# Supplied data:
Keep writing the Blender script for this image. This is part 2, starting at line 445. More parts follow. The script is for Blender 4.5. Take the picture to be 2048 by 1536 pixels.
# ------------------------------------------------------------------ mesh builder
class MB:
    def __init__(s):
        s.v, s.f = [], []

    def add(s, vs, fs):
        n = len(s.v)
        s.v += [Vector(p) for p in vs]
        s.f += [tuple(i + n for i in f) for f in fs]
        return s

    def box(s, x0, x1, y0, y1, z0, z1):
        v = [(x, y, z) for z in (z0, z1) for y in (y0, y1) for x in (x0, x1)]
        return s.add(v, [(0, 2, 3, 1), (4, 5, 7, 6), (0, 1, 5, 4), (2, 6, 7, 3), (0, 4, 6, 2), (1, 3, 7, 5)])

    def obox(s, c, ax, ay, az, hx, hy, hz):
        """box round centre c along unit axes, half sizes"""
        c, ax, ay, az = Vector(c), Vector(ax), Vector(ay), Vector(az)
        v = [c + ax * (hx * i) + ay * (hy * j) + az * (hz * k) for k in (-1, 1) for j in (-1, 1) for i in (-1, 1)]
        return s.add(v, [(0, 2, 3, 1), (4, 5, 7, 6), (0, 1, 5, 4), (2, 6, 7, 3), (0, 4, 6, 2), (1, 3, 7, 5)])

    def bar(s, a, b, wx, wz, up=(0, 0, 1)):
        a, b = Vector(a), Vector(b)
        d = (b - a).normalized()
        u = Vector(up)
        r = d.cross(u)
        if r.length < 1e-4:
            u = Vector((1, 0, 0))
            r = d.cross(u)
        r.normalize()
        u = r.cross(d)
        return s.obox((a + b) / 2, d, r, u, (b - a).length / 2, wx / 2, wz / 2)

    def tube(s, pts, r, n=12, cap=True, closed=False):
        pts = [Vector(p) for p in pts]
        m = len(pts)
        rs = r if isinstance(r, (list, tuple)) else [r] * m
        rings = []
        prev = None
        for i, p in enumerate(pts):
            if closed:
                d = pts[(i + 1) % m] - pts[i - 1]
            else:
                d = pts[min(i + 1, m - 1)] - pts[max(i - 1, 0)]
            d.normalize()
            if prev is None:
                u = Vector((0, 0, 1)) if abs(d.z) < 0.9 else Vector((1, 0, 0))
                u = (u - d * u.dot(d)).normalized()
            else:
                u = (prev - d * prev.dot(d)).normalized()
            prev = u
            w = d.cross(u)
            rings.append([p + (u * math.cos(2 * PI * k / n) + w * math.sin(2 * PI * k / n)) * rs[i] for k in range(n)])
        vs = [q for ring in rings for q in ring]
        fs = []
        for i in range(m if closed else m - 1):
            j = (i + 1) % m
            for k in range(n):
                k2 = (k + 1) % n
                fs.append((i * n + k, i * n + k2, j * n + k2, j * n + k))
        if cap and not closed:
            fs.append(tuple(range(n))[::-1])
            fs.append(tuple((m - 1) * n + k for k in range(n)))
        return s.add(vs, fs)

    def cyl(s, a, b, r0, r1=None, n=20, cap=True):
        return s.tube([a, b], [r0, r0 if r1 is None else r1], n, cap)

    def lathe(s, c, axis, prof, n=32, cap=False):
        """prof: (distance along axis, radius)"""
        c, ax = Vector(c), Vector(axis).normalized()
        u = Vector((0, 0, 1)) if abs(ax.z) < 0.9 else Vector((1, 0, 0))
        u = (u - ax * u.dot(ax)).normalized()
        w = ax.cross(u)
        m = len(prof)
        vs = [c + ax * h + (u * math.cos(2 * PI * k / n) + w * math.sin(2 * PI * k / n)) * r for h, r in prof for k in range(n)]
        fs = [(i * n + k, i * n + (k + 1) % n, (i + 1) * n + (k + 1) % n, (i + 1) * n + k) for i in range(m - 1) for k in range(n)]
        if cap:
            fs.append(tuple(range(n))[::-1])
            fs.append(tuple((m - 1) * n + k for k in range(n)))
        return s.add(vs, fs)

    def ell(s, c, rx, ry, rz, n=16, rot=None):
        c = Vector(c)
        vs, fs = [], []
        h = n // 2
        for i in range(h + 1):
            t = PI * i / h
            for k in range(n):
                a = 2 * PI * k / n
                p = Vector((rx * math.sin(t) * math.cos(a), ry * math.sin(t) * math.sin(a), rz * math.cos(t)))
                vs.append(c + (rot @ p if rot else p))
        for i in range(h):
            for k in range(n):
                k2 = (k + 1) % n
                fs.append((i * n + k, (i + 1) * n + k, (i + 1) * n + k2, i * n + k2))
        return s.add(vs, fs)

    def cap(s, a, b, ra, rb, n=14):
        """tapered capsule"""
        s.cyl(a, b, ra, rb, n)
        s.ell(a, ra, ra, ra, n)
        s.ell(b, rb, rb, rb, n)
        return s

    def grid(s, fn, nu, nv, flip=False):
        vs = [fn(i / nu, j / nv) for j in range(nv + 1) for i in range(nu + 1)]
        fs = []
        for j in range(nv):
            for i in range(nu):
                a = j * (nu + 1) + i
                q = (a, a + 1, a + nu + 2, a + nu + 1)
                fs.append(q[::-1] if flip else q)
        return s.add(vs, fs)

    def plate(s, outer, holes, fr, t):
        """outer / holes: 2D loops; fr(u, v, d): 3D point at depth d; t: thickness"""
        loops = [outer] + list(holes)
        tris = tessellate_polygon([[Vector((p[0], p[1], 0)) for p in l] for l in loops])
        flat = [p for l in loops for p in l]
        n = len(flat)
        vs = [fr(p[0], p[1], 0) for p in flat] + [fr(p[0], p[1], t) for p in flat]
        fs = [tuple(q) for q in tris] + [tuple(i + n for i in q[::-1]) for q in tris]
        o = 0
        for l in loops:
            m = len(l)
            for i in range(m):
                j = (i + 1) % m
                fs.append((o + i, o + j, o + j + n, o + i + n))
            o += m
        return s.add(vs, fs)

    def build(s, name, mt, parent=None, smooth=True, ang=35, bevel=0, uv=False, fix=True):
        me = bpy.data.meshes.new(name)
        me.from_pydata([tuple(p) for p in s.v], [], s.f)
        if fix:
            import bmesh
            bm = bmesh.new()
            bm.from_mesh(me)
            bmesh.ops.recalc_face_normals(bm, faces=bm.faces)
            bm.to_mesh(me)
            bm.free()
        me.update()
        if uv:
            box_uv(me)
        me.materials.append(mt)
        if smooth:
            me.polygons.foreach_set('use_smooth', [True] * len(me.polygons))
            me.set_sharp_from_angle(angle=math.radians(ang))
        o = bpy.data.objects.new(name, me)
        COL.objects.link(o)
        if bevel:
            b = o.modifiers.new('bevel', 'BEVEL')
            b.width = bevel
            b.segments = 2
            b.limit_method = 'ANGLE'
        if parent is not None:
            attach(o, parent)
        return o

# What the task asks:
Write out all the lines again, exactly as they are.

# Solution:
Keep writing the Blender script for this image. This is part 2, starting at line 445. More parts follow. The script is for Blender 4.5. Take the picture to be 2048 by 1536 pixels.
# ------------------------------------------------------------------ mesh builder
class MB:
    def __init__(s):
        s.v, s.f = [], []

    def add(s, vs, fs):
        n = len(s.v)
        s.v += [Vector(p) for p in vs]
        s.f += [tuple(i + n for i in f) for f in fs]
        return s

    def box(s, x0, x1, y0, y1, z0, z1):
        v = [(x, y, z) for z in (z0, z1) for y in (y0, y1) for x in (x0, x1)]
        return s.add(v, [(0, 2, 3, 1), (4, 5, 7, 6), (0, 1, 5, 4), (2, 6, 7, 3), (0, 4, 6, 2), (1, 3, 7, 5)])

    def obox(s, c, ax, ay, az, hx, hy, hz):
        """box round centre c along unit axes, half sizes"""
        c, ax, ay, az = Vector(c), Vector(ax), Vector(ay), Vector(az)
        v = [c + ax * (hx * i) + ay * (hy * j) + az * (hz * k) for k in (-1, 1) for j in (-1, 1) for i in (-1, 1)]
        return s.add(v, [(0, 2, 3, 1), (4, 5, 7, 6), (0, 1, 5, 4), (2, 6, 7, 3), (0, 4, 6, 2), (1, 3, 7, 5)])

    def bar(s, a, b, wx, wz, up=(0, 0, 1)):
        a, b = Vector(a), Vector(b)
        d = (b - a).normalized()
        u = Vector(up)
        r = d.cross(u)
        if r.length < 1e-4:
            u = Vector((1, 0, 0))
            r = d.cross(u)
        r.normalize()
        u = r.cross(d)
        return s.obox((a + b) / 2, d, r, u, (b - a).length / 2, wx / 2, wz / 2)

    def tube(s, pts, r, n=12, cap=True, closed=False):
        pts = [Vector(p) for p in pts]
        m = len(pts)
        rs = r if isinstance(r, (list, tuple)) else [r] * m
        rings = []
        prev = None
        for i, p in enumerate(pts):
            if closed:
                d = pts[(i + 1) % m] - pts[i - 1]
            else:
                d = pts[min(i + 1, m - 1)] - pts[max(i - 1, 0)]
            d.normalize()
            if prev is None:
                u = Vector((0, 0, 1)) if abs(d.z) < 0.9 else Vector((1, 0, 0))
                u = (u - d * u.dot(d)).normalized()
            else:
                u = (prev - d * prev.dot(d)).normalized()
            prev = u
            w = d.cross(u)
            rings.append([p + (u * math.cos(2 * PI * k / n) + w * math.sin(2 * PI * k / n)) * rs[i] for k in range(n)])
        vs = [q for ring in rings for q in ring]
        fs = []
        for i in range(m if closed else m - 1):
            j = (i + 1) % m
            for k in range(n):
                k2 = (k + 1) % n
                fs.append((i * n + k, i * n + k2, j * n + k2, j * n + k))
        if cap and not closed:
            fs.append(tuple(range(n))[::-1])
            fs.append(tuple((m - 1) * n + k for k in range(n)))
        return s.add(vs, fs)

    def cyl(s, a, b, r0, r1=None, n=20, cap=True):
        return s.tube([a, b], [r0, r0 if r1 is None else r1], n, cap)

    def lathe(s, c, axis, prof, n=32, cap=False):
        """prof: (distance along axis, radius)"""
        c, ax = Vector(c), Vector(axis).normalized()
        u = Vector((0, 0, 1)) if abs(ax.z) < 0.9 else Vector((1, 0, 0))
        u = (u - ax * u.dot(ax)).normalized()
        w = ax.cross(u)
        m = len(prof)
        vs = [c + ax * h + (u * math.cos(2 * PI * k / n) + w * math.sin(2 * PI * k / n)) * r for h, r in prof for k in range(n)]
        fs = [(i * n + k, i * n + (k + 1) % n, (i + 1) * n + (k + 1) % n, (i + 1) * n + k) for i in range(m - 1) for k in range(n)]
        if cap:
            fs.append(tuple(range(n))[::-1])
            fs.append(tuple((m - 1) * n + k for k in range(n)))
        return s.add(vs, fs)

    def ell(s, c, rx, ry, rz, n=16, rot=None):
        c = Vector(c)
        vs, fs = [], []
        h = n // 2
        for i in range(h + 1):
            t = PI * i / h
            for k in range(n):
                a = 2 * PI * k / n
                p = Vector((rx * math.sin(t) * math.cos(a), ry * math.sin(t) * math.sin(a), rz * math.cos(t)))
                vs.append(c + (rot @ p if rot else p))
        for i in range(h):
            for k in range(n):
                k2 = (k + 1) % n
                fs.append((i * n + k, (i + 1) * n + k, (i + 1) * n + k2, i * n + k2))
        return s.add(vs, fs)

    def cap(s, a, b, ra, rb, n=14):
        """tapered capsule"""
        s.cyl(a, b, ra, rb, n)
        s.ell(a, ra, ra, ra, n)
        s.ell(b, rb, rb, rb, n)
        return s

    def grid(s, fn, nu, nv, flip=False):
        vs = [fn(i / nu, j / nv) for j in range(nv + 1) for i in range(nu + 1)]
        fs = []
        for j in range(nv):
            for i in range(nu):
                a = j * (nu + 1) + i
                q = (a, a + 1, a + nu + 2, a + nu + 1)
                fs.append(q[::-1] if flip else q)
        return s.add(vs, fs)

    def plate(s, outer, holes, fr, t):
        """outer / holes: 2D loops; fr(u, v, d): 3D point at depth d; t: thickness"""
        loops = [outer] + list(holes)
        tris = tessellate_polygon([[Vector((p[0], p[1], 0)) for p in l] for l in loops])
        flat = [p for l in loops for p in l]
        n = len(flat)
        vs = [fr(p[0], p[1], 0) for p in flat] + [fr(p[0], p[1], t) for p in flat]
        fs = [tuple(q) for q in tris] + [tuple(i + n for i in q[::-1]) for q in tris]
        o = 0
        for l in loops:
            m = len(l)
            for i in range(m):
                j = (i + 1) % m
                fs.append((o + i, o + j, o + j + n, o + i + n))
            o += m
        return s.add(vs, fs)

    def build(s, name, mt, parent=None, smooth=True, ang=35, bevel=0, uv=False, fix=True):
        me = bpy.data.meshes.new(name)
        me.from_pydata([tuple(p) for p in s.v], [], s.f)
        if fix:
            import bmesh
            bm = bmesh.new()
            bm.from_mesh(me)
            bmesh.ops.recalc_face_normals(bm, faces=bm.faces)
            bm.to_mesh(me)
            bm.free()
        me.update()
        if uv:
            box_uv(me)
        me.materials.append(mt)
        if smooth:
            me.polygons.foreach_set('use_smooth', [True] * len(me.polygons))
            me.set_sharp_from_angle(angle=math.radians(ang))
        o = bpy.data.objects.new(name, me)
        COL.objects.link(o)
        if bevel:
            b = o.modifiers.new('bevel', 'BEVEL')
            b.width = bevel
            b.segments = 2
            b.limit_method = 'ANGLE'
        if parent is not None:
            attach(o, parent)
        return o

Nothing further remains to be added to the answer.